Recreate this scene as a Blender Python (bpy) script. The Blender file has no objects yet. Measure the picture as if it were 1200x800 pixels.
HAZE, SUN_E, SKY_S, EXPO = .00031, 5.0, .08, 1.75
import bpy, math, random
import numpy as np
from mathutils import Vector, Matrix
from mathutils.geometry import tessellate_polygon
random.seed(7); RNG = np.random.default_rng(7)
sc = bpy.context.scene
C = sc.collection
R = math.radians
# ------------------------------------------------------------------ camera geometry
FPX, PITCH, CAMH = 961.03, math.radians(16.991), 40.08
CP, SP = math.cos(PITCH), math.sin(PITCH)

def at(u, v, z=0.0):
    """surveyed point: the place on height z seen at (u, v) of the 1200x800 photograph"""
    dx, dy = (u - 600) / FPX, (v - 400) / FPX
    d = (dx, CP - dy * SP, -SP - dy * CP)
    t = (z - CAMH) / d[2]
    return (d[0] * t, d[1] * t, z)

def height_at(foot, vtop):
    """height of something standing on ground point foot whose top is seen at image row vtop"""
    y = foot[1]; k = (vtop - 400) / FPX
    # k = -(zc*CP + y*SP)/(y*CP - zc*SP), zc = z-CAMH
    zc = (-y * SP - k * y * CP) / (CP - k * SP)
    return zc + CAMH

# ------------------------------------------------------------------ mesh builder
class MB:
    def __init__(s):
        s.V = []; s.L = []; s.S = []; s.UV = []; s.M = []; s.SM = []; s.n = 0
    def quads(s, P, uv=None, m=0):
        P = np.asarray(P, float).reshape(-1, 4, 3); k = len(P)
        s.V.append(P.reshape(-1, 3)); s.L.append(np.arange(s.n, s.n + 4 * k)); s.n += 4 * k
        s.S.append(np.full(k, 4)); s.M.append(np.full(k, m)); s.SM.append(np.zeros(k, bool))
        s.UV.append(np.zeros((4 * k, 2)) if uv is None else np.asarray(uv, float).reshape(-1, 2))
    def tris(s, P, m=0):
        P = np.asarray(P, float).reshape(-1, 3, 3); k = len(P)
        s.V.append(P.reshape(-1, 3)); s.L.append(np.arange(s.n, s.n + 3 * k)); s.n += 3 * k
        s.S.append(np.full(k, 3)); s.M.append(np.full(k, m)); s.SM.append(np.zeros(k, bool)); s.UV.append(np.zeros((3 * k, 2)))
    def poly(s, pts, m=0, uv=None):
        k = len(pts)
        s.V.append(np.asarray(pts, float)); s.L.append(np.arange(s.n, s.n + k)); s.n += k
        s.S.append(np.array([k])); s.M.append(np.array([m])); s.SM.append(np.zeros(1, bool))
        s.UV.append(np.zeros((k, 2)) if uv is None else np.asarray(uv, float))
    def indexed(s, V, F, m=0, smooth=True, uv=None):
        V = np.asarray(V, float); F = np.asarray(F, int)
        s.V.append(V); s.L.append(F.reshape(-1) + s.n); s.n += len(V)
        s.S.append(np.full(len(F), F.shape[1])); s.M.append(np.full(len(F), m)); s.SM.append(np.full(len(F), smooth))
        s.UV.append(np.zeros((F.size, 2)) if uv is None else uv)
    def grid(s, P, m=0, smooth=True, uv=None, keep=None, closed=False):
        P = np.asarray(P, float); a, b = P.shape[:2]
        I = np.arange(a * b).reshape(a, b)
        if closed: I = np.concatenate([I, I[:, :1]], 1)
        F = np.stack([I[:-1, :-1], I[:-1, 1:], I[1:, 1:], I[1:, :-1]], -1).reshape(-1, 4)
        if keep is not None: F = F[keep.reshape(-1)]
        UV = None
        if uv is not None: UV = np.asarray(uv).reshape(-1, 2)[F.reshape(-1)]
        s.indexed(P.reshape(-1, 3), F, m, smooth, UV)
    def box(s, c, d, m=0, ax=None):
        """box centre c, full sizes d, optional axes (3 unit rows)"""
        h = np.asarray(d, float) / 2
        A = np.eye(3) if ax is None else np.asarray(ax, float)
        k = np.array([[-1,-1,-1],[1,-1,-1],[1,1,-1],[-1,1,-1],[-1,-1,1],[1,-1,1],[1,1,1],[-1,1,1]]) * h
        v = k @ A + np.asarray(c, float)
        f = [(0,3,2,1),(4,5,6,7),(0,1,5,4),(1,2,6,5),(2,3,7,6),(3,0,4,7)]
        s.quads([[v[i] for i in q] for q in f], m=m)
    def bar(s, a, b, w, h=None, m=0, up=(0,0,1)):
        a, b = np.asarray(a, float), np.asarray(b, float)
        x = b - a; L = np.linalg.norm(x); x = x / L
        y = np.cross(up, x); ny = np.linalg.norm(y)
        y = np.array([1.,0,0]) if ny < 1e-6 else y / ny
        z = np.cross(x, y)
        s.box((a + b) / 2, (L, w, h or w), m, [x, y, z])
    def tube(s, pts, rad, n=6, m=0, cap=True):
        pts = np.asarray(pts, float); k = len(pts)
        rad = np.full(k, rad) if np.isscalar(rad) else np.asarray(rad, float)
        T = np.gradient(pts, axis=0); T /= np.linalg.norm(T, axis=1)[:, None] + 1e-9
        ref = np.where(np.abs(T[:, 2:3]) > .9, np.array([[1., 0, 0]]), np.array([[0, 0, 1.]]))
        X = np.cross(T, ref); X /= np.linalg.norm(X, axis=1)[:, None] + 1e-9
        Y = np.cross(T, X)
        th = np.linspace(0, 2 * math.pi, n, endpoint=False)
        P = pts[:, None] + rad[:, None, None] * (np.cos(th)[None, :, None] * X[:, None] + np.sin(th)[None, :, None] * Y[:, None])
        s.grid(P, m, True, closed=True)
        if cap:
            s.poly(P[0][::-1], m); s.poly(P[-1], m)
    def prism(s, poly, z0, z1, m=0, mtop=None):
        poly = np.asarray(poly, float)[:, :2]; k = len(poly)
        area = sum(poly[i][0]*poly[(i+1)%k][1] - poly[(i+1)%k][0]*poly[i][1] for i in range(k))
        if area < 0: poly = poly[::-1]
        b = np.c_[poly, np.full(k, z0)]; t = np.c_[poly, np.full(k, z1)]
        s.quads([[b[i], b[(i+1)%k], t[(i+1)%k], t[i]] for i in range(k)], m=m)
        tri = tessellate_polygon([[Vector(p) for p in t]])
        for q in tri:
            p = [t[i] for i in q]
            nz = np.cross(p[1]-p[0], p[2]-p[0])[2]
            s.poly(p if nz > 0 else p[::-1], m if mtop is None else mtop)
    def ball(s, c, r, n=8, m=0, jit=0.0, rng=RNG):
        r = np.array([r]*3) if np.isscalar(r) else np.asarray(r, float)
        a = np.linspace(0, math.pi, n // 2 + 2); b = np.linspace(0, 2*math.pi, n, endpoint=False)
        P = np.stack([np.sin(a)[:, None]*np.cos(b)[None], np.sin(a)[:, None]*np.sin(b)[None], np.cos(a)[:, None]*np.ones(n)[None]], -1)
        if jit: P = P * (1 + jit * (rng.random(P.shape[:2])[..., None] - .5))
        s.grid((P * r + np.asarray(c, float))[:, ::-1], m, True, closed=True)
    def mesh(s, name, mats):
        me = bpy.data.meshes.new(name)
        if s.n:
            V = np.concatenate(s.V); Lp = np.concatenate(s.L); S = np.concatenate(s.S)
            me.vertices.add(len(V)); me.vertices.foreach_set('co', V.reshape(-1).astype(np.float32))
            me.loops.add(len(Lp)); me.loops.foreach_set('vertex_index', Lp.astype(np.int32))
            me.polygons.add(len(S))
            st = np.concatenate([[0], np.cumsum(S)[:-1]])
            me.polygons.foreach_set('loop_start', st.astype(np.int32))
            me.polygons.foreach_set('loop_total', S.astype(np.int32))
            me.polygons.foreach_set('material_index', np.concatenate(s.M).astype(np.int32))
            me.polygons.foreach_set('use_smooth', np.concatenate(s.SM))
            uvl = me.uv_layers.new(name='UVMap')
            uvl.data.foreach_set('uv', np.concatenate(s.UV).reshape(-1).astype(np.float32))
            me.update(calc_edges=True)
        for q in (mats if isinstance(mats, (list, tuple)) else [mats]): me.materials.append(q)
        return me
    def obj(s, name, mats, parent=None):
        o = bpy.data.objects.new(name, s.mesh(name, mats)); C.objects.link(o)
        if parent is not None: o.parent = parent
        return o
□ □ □
- [Aim]:
Restate the listing exactly, starting at its first line and ending at the line where "CP, SP = math.cos(PITCH), math.sin(PITCH)" occurs; include both and no other lines.

- [Solution for this exercise]:
Recreate this scene as a Blender Python (bpy) script. The Blender file has no objects yet. Measure the picture as if it were 1200x800 pixels.
HAZE, SUN_E, SKY_S, EXPO = .00031, 5.0, .08, 1.75
import bpy, math, random
import numpy as np
from mathutils import Vector, Matrix
from mathutils.geometry import tessellate_polygon
random.seed(7); RNG = np.random.default_rng(7)
sc = bpy.context.scene
C = sc.collection
R = math.radians
# ------------------------------------------------------------------ camera geometry
FPX, PITCH, CAMH = 961.03, math.radians(16.991), 40.08
CP, SP = math.cos(PITCH), math.sin(PITCH)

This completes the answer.